Thanks to broad support from the community and state natural resources agencies, the Society for the Protection of New Hampshire Forests has acquired a conservation easement on 272 acres of land on the Hazelton Farm in Hebron.
Under the conservation easement, the Hazelton family will continue to own the property, which will be protected from future development while remaining open to the public for recreational uses.
“The Forest Society took on the fundraising effort because the property’s natural resource values are off the charts,” said Brian Hotz, senior director of strategic projects for the Forest Society.
Both the Cockermouth River and Wise Brook course through it, and its conservation will protect not only those streams but also nearby Newfound Lake. Its upper reaches include forested hillsides of Crosby and Tenney mountains, and its lowlands offer fields and farmland
The property has such high conservation values that the project was awarded all six grants the Forest Society applied for in their entirety – something that rarely happens in land conservation.

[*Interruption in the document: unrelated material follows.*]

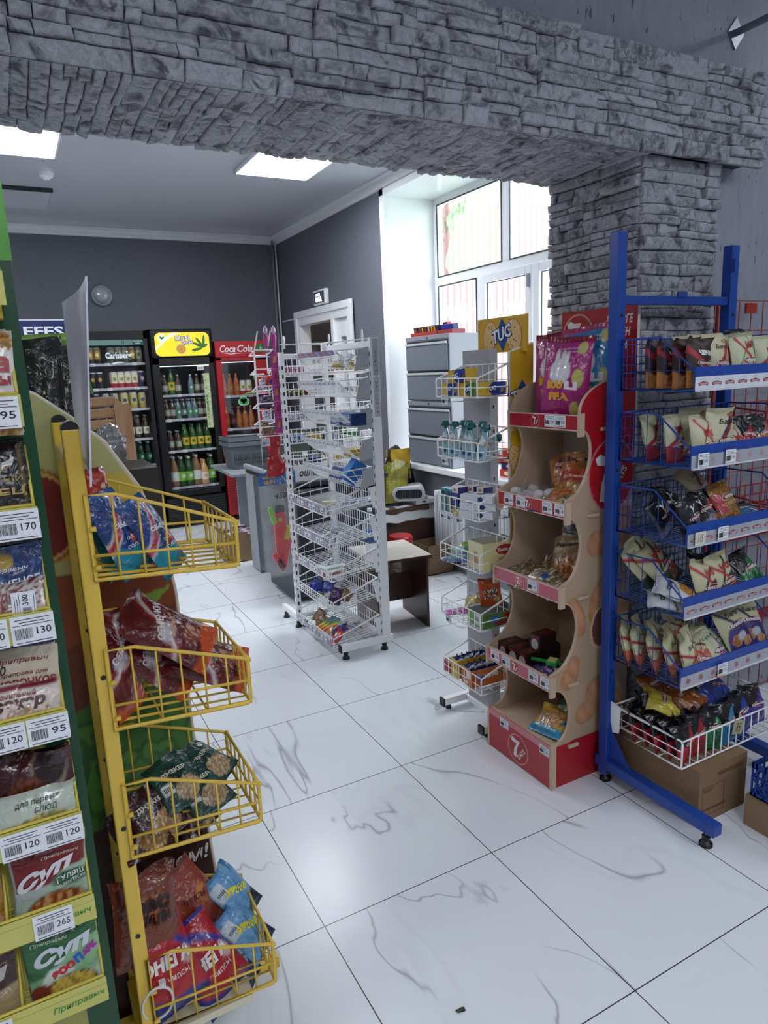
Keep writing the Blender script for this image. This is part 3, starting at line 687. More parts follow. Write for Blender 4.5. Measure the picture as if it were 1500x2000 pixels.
for i, (z, x) in enumerate(SH):
    b = MB(); b.box(x+.008, PX-.012, PY0+.012, PY1-.012, z-.010, z, MPLY); sh = b.build('shelf', ds)
    b = MB(); h = .054 if i else .175; z0 = z-.005 if i else .004
    b.box(x-.004, x+.008, PY0+.0045, PY1-.0045, z0, z0+h, MPLY)
    m_ = FX(x-.0045, (PY0+PY1)/2, z0+h/2); W = (PY1-PY0)/2-.0045
    if i:
        b.slab(m_, -W, W, -h/2+.002, h/2-.002, 0, .0008, MRED2 if i in (3, 4) else MRAIL)
        b.slab(m_, -W, W, h/2-.003, h/2, 0, .0015, pm('e8c9c6', .4)); b.slab(m_, -W, W, -h/2, -h/2+.003, 0, .0015, pm('e8c9c6', .4))
        b.slab(m_, .075, .078, -h/2, h/2, 0, .0012, pm('eac9c9', .4))
        if i != 2: days_logo(b, m_, -.01 if i != 4 else -.035, 0, .024)
        else: days_logo(b, m_, -.035, .002, .022, .001)
    else:
        b.slab(m_, -W, W, -h/2, h/2, 0, .0008, MRED2); b.slab(m_, -W, W, h/2-.03, h/2-.002, .0008, .0012, pm('cf8088', .15)); days_logo(b, m_, .0, -.018, .062, .0016)
    rl = b.build('price_rail' if i else 'base_front', sh)
    for y in (PY0-.006, PY1-.004):
        k = MB(); k.box(x-.008, x+.016, y-.001, y+.0105, z0-(.02 if i else .002), z0+h+.006, MPLY); k.build('rail_end', sh)
    nums = {0: [(.155, '120'), (-.085, '350')], 1: [(.165, '110'), (.10, '45'), (-.065, '360'), (-.135, '90')], 2: [(.045, '190')], 3: [(.165, '240'), (.10, '260'), (-.05, '270'), (-.12, '450')], 4: [(.10, '350'), (.045, '350')]}[i]
    for a, n in nums:
        ptag(rl, n, (x-.0055-(.0012), (PY0+PY1)/2-a, z0+h/2+(.055 if not i else .002)), yaw=-90, w=.054, h=.042 if i else .036)
b = MB(); b.box(PX, PX+.012, PY0, PY1, 1.2, 1.765, pm('dcd3cd', .5)); m_ = FX(PX-.0005, .35, 1.61); b.slab(m_, -.19, .19, -.155, .155, 0, .0012, MRED2)
wt = pm('ece4e4', .4); days_logo(b, m_, -.10, .06, .085, .003)
for i, s in enumerate(('-ПЕЧОРГЕ', 'УЗІЛМЕН', 'ЗАУШАН')): b.text(m_, s, .105-.012*i, .11-.045*i, .135, wt, .002, bold=.03, shear=.2, hgt=.032)
b.build('header_poster', ds)

# ---------------------------------------------------------------- cracker stand with white baskets
cs = thing('basket_stand', 'slim grey and white stand with six wire baskets and a yellow header board', 'display rack', (1.15, .72, 0))
MCOL = pm('a8a9af', .4)
b = MB(); b.box(1.13, 1.17, .69, .88, .05, 1.64, MCOL)
for z in [.2+.1*i for i in range(14)]: b.box(1.145, 1.152, .689, .6905, z, z+.014, MBLACK)
b.build('column', cs, bevel=.003)
b = MB()
for y in (.60, .905): b.box(1.0, 1.42, y-.016, y+.016, .022, .056, MWIRE)
b.box(1.12, 1.16, .60, .905, .024, .052, MWIRE); bf = b.build('base_frame', cs, bevel=.003)
for y in (.60, .905):
    b = MB(); b.box(.992, 1.002, y-.018, y+.018, .02, .058, MBLACK); b.build('end_cap', bf); b = MB(); b.lathe([(.012, .022), (.014, 0)], (1.03, y, 0), MBLACK, 12); b.build('glide_foot', bf)
CZS = [1.455, 1.205, .965, .75, .50, .215]
for i, z in enumerate(CZS):
    mb = basket((1.13, .86, z), (0, -1, 0), (-1, 0, 0), .29, .15, .125, .075, 0, None, 7, 1, .0028, .0017, mids=(.5,), mat=MWIRE, cross=1, back=True)
    bk = mb.build('wire_basket', cs)
    tg = {0: [(.79, '390')], 1: [(.80, '290')], 2: [(.82, '150'), (.77, '170'), (.70, '80')], 3: [], 4: [(.80, '260')], 5: []}[i]
    for y, n in tg: ptag(bk, n, (.975, y, z-.012), yaw=-90, lean=-6, w=.045, h=.04)
b = MB(); b.box(1.195, 1.203, .535, .855, 1.625, 1.765, pm('d9a929', .35)); m_ = FX(1.1945, .695, 1.695)
def tuc(b, m_, cx, cy, s, k=.0006):
    b.poly(m_, [(cx, cy+s), (cx+s*.72, cy+.1*s), (cx+.1*s, cy-s), (cx-s*.66, cy-.05*s)], pm('1c4b98', .3), k)
    b.text(m_, 'TUC', cx, cy+.05*s, s*2.0, pm('13306b', .3), k+.0006, bold=.09, shear=.15, rot=.25, hgt=s*.92); b.text(m_, 'TUC', cx, cy+.06*s, s*1.88, pm('f3f3f3', .3), k+.0012, bold=.03, shear=.15, rot=.25, hgt=s*.80)
def cracker(b, m_, cx, cy, rx, ry, rot, k=.0004):
    b.ell(m_, cx, cy, rx, ry, pm('b97a30', .5), k, 14, rot); b.ell(m_, cx, cy, rx*.93, ry*.95, pm('e6bf80', .5), k+.0002, 14, rot); rnd = random.Random(int(cx*1000+cy*777))
    for j in range(16):
        q = rnd.random()*6.28; r_ = sqrt(rnd.random())*.85; b.ell(m_, cx+r_*rx*cos(q), cy+r_*ry*sin(q), rx*.09, rx*.08, pm('9c6a2c', .5) if j % 3 else pm('f2d9a8', .5), k+.0005, 6)
cracker(b, m_, -.075, -.005, .048, .064, -.2); cracker(b, m_, .08, -.005, .05, .066, .2); tuc(b, m_, .005, 0, .066, .001); b.build('header_board', cs)
b = MB(); b.prism(frame((1.135, .58, 0), (1, 0, 0), (0, 0, 1), (0, -1, 0)), [(0, .5), (.122, .5), (.122, 1.66), (0, 1.625)], 0, .008, pm('e9e9e9', .4))
m_ = FY(1.196, .5715, 1.3); b.poly(m_, [(-.055, -.8), (.061, -.8), (.061, .355), (-.055, .322)], pm('d9ab2b', .35), .0006)
tuc(b, m_, .005, .155, .06, .001); cracker(b, m_, -.03, -.10, .034, .062, .2, .001); cracker(b, m_, -.03, -.43, .034, .062, -.2, .001); b.build('side_board', cs)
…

“All the funders were very excited about this project,” said Martha Twombly, the Forest Society’s capital campaign specialist. She noted that some of that excitement stemmed from the property’s inclusion in several regional conservation plans, including the Newfound Lake Region Association’s watershed master plan.

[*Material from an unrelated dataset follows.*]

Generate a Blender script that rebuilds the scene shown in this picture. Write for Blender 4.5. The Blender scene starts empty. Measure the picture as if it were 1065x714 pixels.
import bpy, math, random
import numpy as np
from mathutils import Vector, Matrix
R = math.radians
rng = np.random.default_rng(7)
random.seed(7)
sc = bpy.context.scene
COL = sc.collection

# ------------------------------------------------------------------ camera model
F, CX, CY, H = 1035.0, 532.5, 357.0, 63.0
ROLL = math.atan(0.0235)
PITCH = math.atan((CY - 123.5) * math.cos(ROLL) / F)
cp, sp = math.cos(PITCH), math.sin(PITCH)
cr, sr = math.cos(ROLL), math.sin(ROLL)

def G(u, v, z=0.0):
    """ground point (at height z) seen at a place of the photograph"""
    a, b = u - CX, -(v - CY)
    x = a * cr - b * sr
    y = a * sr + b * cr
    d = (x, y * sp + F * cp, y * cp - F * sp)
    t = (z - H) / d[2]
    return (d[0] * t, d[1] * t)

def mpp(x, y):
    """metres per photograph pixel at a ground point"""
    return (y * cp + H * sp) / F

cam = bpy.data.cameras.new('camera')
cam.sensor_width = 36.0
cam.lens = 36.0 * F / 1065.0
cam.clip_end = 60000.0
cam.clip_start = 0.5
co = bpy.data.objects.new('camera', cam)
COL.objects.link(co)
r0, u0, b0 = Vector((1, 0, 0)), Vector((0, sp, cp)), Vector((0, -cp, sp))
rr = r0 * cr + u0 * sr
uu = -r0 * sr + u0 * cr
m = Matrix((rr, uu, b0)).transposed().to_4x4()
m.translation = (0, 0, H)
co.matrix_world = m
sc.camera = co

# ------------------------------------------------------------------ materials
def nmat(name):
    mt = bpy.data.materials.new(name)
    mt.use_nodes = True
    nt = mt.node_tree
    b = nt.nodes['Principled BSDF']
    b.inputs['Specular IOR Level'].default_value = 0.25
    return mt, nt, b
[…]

Grants came from the John Gemmill Newfound Fund, the N.H. Fish and Game Dept., the Aquatic Resources Mitigation program of the N.H. Dept. of Environmental Services, the Land and Community Heritage Investment Program (LCHIP), the State Conservation Committee Moose Plate grant and the N.H. Charitable Foundation-Lakes Region.
The project attracted strong support from local communities as well, with contributions from more than 300 individuals and organizations, including the Pemi-Baker Chapter of Trout Unlimited and the Hebron Conservation Commission. “We’ve been thrilled with the outpouring of support,” Twombly said.
The great interest in the community for conserving the land came as a pleasant surprise to Paul and Mary Hazelton, who have lived for 40 years in the sheep barn they converted into a home on the property.
“We knew we loved this place and knew it was a wonderful place, but as time went on, we saw more and more that it was valuable to the community as well,” Paul Hazelton said.
Hazelton inherited the farm along with Paul’s brother Dave and his late brother John. The easement seemed an ideal way to protect the land while keeping it in the family and honoring their parents, Philip and Louise Hazelton, who bought it back into the family in 1951 and cherished it, Hazelton said.
“The primary motivation for us was to honor the wishes of our parents, who bought the ancestral property and managed to hang on there for so many years while we were growing up, which was a great experience but it wasn’t easy for them,” said Dave Hazelton, who now lives in Boise, Idaho.
The project emerged from the local work of the Newfound Land Conservation Partnership’s (NLCP) Land and Watershed committee, a subcommittee of the Newfound Lake Region Association. Made up of members from Newfound towns, and including representatives of the Society for the Protection of NH Forests and the Lakes Region Conservation Trust, the committee sponsors local workshops and events to introduce landowners to land conservation options for water and wildlife resource values, estate planning, and for keeping lands in family ownership.
The Hazelton Farm is the sixth property that has been conserved through the Land and Watershed Committee’s efforts in the Newfound watershed since December 2011.
Committee member Jon Martin, a forester, is writing a forest stewardship plan for the diverse Hazelton forests. “Besides the great soils we have to work with, we’ve got a heavily involved landowner who wants to do what’s right by the forest,” Martin said. “If you’ve got good soils and a landowner willing to put in the time, you can really grow some high quality timber.”